Compare the building, talking and writing of the Stonborough House to the architectural discourse today! Originality and innovation are now the criteria to judge architecture. Architects are supposed to have their own personal theory and style. The inherit contradiction is only clear to those who stick to the notion that theories and styles are shared intellectual properties. It is as if such theoretical anxiety must compensate for the lack of a significant agenda for architects. The literary vehicles that are used in architecture are descriptive in nature and style (minutes, specifications, tables, schedules) or testimonial (critiques, design statements) and only rarely investigative (mostly in an academic context) and the overall tone is likely to be ostentatiously positive.
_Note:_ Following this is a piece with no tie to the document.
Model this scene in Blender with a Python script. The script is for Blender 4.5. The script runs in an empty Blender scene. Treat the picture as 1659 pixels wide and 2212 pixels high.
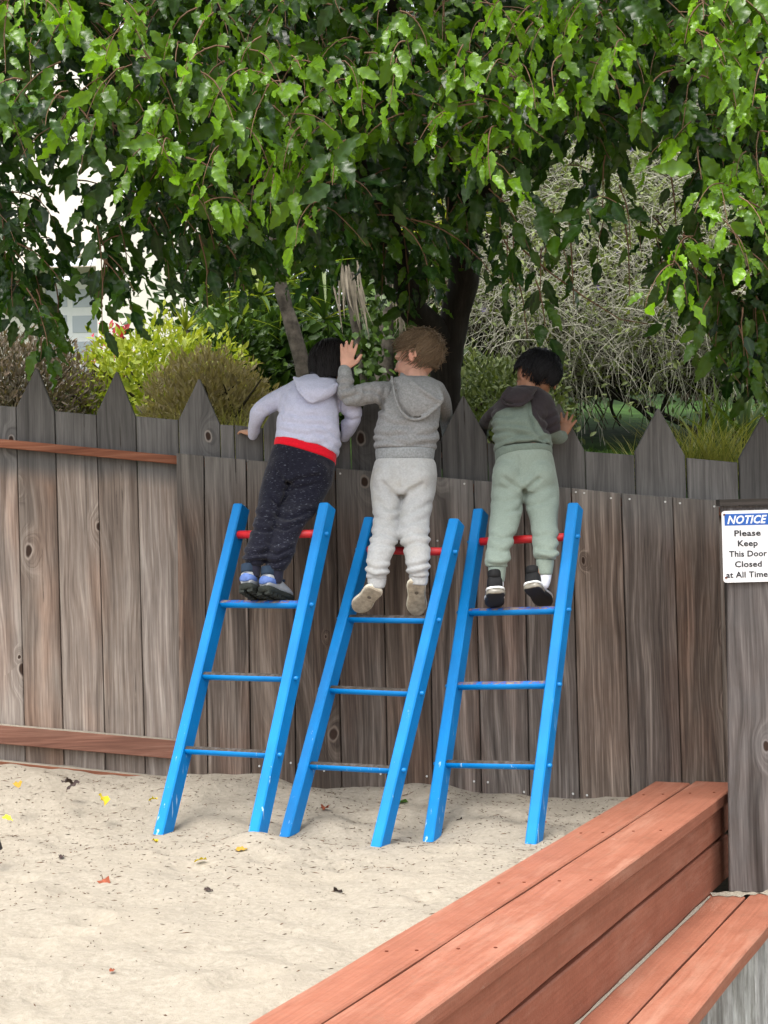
import bpy, math, random
import numpy as np
from mathutils import Vector, Matrix, noise

SC = bpy.context.scene
COL = SC.collection
R = math.radians
random.seed(7)
rng = np.random.default_rng(11)

# ------------------------------------------------------------------ camera, sky, sun, exposure
CAMZ = 0.925
FPX, CX, CY = 3325.0, 829.5, 1106.0          # lens in pixels of a 1659 x 2212 view
ROLL, PITCH = 0.029, 0.0118
_r = Vector((math.cos(ROLL), 0, -math.sin(ROLL)))
_u0 = Vector((math.sin(ROLL), 0, math.cos(ROLL)))
_f = (Vector((0, 1, 0)) * math.cos(PITCH) + _u0 * math.sin(PITCH)).normalized()
_u = _r.cross(_f).normalized()
CAM = Vector((0, 0, CAMZ))
cam = bpy.data.cameras.new('camera')
cam_o = bpy.data.objects.new('camera', cam)
COL.objects.link(cam_o)
cam.sensor_fit = 'VERTICAL'
cam.sensor_height = 36.0
cam.lens = FPX / 2212.0 * 36.0
cam.clip_end = 1500
cam.clip_start = 0.05
m = Matrix((_r, _u, -_f)).transposed().to_4x4()
m.translation = CAM
cam_o.matrix_world = m
SC.camera = cam_o

SUN_EL, SUN_AZ = 67.0, 208.0                 # azimuth clockwise from +Y (the way the camera looks)
w = bpy.data.worlds.new("World")
SC.world = w
w.use_nodes = True
nt = w.node_tree
nt.nodes.clear()
sky = nt.nodes.new('ShaderNodeTexSky')
sky.sky_type = 'NISHITA'
sky.sun_disc = False
sky.sun_elevation = R(SUN_EL)
sky.sun_rotation = R(SUN_AZ)
sky.dust_density = 4.0
sky.air_density = 1.0
hs = nt.nodes.new('ShaderNodeHueSaturation')   # thin bright cloud takes most of the blue out
hs.inputs['Saturation'].default_value = 0.22
bg = nt.nodes.new('ShaderNodeBackground')
bg.inputs['Strength'].default_value = 0.15
wo = nt.nodes.new('ShaderNodeOutputWorld')
nt.links.new(sky.outputs[0], hs.inputs['Color'])
nt.links.new(hs.outputs[0], bg.inputs['Color'])
nt.links.new(bg.outputs[0], wo.inputs[0])

sun = bpy.data.lights.new('sun', 'SUN')
sun.energy = 1.3
sun.angle = R(26)
sun.color = (1.0, 0.95, 0.87)
sun_o = bpy.data.objects.new('sun', sun)
COL.objects.link(sun_o)
sd = Vector((math.sin(R(SUN_AZ)) * math.cos(R(SUN_EL)), math.cos(R(SUN_AZ)) * math.cos(R(SUN_EL)), math.sin(R(SUN_EL))))
sun_o.rotation_euler = sd.to_track_quat('Z', 'Y').to_euler()
sun_o.location = sd * 30

vs = SC.view_settings
SC.display_settings.display_device = 'sRGB'
vs.view_transform = 'Standard'
vs.look = 'None'
vs.gamma = 1.0
vs.use_curve_mapping = False
vs.exposure = 1.5
SC.render.engine = 'CYCLES'
SC.cycles.use_denoising = True
SC.cycles.max_bounces = 7
SC.cycles.diffuse_bounces = 4
SC.cycles.glossy_bounces = 3
SC.cycles.transmission_bounces = 4
SC.cycles.caustics_reflective = False
SC.cycles.caustics_refractive = False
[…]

Architecture is forced into a performative corner. Architectural space seems to be possessed by a merciless optimism in which there is little room for doubts and complexity. Inevitably design visuals are supplied with clean streets, mothers with prams and roller-skating kids. It never rains in these architectural utopias. Doubts, complexity and melancholy don’t solve problems and certainly don’t sell in the anonymous markets in which design functions today. Good cheer does. Ambiguity is out.

We do not live in revolutionary times. Our built environment is complex, expanding and in constant flux. Literature is much better equipped than any architectural analysis to interpret these dynamics. Words make us aware that our built environment this is not just a physical world, but also a lived world. Wittgenstein suggested that the dignity of a habitat relates to the habits and rituals of its occupiers. Viewed in his way, a home or a habitat is not only a backdrop for pleasure and happiness, but also for disappointment, grieve and pain. The architecture of a house should not make a funeral look ridiculous. Our habitat is measured by such dramas and by the melancholy of life. Crucial of course in the case of the Stonborough House was the small gap that existed between the conception and consummation of architecture and that the architect Wittgenstein chose to associate himself quite strongly with the family life that eventually would take place in the house.

Architecture has its own professional tools and in that sense it is an autonomous artistic discipline. Yet, architecture as such changes little: Wittgenstein seemed to say that the value of architecture all depends on the engagement of its designers with the tasks they are given. Building by talking and writing as Wittgenstein did, helps architecture not to lose itself in innovation and utopia, but to develop as an ability to cope with reality instead- for better or worse. Paradoxically, Wittgenstein’s melancholic outlook on architectural issues should make us happier. ´The happy lover & the unhappy lover both have their particular pathos. But is harder to bear yourself well as an unhappy lover than as a happy one,´ Wittgenstein concluded his 1946 aphorism on the inevitability of the traditions we build on.